◆ What is asked:
Go through the entries below and pick out every line with "scene".

◆ Supplied entries:
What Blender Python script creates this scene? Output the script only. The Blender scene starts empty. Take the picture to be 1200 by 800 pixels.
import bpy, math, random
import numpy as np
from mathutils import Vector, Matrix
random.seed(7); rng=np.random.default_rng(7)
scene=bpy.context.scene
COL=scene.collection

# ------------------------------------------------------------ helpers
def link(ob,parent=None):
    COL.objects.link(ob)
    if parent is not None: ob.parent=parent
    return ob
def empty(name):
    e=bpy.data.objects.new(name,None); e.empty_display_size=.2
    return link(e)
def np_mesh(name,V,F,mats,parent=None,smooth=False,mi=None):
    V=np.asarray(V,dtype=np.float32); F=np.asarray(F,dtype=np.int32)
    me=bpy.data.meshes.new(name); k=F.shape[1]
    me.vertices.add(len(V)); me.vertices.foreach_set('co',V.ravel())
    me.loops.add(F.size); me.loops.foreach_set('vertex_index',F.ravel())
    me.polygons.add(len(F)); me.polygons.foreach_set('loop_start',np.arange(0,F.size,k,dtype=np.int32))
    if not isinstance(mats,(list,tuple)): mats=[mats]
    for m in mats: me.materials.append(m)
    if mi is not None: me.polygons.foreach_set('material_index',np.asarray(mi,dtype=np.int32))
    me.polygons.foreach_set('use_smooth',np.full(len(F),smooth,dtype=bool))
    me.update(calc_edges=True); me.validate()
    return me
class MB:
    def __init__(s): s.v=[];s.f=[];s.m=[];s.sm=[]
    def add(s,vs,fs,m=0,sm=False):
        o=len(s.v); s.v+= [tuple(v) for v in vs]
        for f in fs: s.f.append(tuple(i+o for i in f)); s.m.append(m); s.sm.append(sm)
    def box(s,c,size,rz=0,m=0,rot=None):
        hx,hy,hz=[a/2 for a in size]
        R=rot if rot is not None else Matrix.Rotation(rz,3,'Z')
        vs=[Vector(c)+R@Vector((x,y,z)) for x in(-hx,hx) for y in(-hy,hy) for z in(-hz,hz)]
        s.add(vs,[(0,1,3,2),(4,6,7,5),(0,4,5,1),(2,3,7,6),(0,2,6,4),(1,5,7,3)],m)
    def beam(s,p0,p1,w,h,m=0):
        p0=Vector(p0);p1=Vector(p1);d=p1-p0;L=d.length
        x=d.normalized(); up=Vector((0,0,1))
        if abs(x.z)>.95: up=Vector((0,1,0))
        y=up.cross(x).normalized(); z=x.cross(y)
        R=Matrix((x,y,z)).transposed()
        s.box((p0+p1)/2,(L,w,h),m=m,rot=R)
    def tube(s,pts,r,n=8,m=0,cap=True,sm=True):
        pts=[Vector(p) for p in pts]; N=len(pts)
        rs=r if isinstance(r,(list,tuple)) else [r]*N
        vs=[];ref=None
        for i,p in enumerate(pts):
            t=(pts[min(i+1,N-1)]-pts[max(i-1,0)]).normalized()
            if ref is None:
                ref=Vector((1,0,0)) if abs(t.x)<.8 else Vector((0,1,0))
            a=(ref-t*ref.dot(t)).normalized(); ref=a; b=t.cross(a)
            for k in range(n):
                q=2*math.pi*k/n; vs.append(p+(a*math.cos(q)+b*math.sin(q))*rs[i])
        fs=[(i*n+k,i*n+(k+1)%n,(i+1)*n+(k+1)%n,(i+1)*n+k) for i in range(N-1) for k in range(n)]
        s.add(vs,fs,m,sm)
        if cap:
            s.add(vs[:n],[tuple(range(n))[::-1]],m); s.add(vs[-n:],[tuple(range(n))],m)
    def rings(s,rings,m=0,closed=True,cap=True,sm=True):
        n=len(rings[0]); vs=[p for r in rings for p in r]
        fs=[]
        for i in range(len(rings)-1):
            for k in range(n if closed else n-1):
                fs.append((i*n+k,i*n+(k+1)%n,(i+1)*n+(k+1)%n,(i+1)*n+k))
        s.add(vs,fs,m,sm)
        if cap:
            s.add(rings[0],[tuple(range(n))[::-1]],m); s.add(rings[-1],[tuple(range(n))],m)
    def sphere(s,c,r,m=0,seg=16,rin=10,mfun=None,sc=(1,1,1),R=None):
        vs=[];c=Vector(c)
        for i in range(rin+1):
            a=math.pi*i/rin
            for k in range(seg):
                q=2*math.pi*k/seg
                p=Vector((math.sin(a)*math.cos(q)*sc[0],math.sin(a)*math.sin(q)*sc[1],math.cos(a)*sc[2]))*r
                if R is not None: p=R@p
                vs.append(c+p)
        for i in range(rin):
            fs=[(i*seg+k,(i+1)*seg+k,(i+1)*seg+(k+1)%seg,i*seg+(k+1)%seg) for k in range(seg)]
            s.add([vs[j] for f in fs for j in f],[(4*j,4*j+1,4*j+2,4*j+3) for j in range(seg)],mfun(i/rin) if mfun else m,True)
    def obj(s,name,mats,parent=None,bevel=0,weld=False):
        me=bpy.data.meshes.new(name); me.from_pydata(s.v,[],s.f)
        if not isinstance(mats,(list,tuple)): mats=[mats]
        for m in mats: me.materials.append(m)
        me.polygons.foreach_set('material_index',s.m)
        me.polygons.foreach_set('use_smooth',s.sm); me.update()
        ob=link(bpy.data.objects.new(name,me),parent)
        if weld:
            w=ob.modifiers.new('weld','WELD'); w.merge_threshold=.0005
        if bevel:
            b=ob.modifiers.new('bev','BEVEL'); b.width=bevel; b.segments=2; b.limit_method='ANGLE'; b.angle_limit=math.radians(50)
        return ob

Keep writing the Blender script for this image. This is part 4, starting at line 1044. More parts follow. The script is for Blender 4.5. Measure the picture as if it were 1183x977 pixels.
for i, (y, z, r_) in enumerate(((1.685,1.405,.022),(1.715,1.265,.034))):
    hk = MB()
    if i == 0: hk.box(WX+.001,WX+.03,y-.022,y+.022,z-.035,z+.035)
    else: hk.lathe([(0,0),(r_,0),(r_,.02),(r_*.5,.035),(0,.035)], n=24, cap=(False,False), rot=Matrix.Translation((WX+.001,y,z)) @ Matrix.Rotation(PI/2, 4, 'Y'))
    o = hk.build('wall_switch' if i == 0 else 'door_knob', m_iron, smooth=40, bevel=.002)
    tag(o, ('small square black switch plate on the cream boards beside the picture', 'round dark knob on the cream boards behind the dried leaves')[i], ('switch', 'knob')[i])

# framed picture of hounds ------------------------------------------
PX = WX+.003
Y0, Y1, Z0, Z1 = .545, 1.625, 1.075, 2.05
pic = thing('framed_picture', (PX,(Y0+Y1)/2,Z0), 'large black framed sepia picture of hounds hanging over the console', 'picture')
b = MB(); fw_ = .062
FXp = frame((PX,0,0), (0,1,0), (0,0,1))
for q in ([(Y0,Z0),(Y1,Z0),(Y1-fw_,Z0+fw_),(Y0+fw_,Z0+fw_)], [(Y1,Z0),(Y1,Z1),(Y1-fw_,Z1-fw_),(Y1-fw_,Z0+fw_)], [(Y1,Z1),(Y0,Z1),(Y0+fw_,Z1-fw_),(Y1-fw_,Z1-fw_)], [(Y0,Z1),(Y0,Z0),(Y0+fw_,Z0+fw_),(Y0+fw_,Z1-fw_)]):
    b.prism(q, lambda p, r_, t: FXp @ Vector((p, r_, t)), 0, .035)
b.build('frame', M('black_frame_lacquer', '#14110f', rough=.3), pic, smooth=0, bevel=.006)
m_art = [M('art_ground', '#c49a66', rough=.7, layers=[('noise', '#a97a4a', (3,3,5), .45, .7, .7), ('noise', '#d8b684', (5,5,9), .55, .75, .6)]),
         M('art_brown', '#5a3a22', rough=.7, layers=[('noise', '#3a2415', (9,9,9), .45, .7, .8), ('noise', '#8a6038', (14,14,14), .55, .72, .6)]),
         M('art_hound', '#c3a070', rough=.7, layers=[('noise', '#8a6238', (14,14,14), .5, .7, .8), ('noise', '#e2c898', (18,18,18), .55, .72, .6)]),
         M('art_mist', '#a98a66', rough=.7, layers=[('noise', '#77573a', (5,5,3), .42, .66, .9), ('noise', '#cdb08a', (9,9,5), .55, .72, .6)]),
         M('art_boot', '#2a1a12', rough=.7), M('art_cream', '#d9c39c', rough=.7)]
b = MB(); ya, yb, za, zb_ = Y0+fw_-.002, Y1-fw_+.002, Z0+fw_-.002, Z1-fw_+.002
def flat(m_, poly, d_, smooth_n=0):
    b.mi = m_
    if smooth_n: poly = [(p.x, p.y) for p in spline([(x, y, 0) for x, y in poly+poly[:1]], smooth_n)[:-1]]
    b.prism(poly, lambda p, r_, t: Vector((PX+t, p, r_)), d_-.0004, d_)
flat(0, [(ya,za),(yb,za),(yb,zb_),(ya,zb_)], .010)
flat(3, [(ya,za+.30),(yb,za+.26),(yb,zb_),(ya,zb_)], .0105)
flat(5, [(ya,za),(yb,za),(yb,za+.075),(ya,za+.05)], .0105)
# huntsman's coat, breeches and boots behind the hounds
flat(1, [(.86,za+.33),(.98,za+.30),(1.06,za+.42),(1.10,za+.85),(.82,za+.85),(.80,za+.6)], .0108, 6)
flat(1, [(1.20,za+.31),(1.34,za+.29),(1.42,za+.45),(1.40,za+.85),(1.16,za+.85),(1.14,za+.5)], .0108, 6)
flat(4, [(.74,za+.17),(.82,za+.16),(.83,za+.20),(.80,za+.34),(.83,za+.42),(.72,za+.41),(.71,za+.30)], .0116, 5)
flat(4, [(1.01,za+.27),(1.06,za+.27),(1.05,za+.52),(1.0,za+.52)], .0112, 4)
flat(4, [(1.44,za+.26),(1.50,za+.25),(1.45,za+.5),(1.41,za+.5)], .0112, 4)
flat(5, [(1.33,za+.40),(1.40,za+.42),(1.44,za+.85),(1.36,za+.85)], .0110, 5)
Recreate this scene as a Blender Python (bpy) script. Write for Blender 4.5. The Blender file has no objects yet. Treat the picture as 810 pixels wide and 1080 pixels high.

◆ Finished exercise:
What Blender Python script creates this scene? Output the script only. The Blender scene starts empty. Take the picture to be 1200 by 800 pixels.
scene=bpy.context.scene
COL=scene.collection
Recreate this scene as a Blender Python (bpy) script. Write for Blender 4.5. The Blender file has no objects yet. Treat the picture as 810 pixels wide and 1080 pixels high.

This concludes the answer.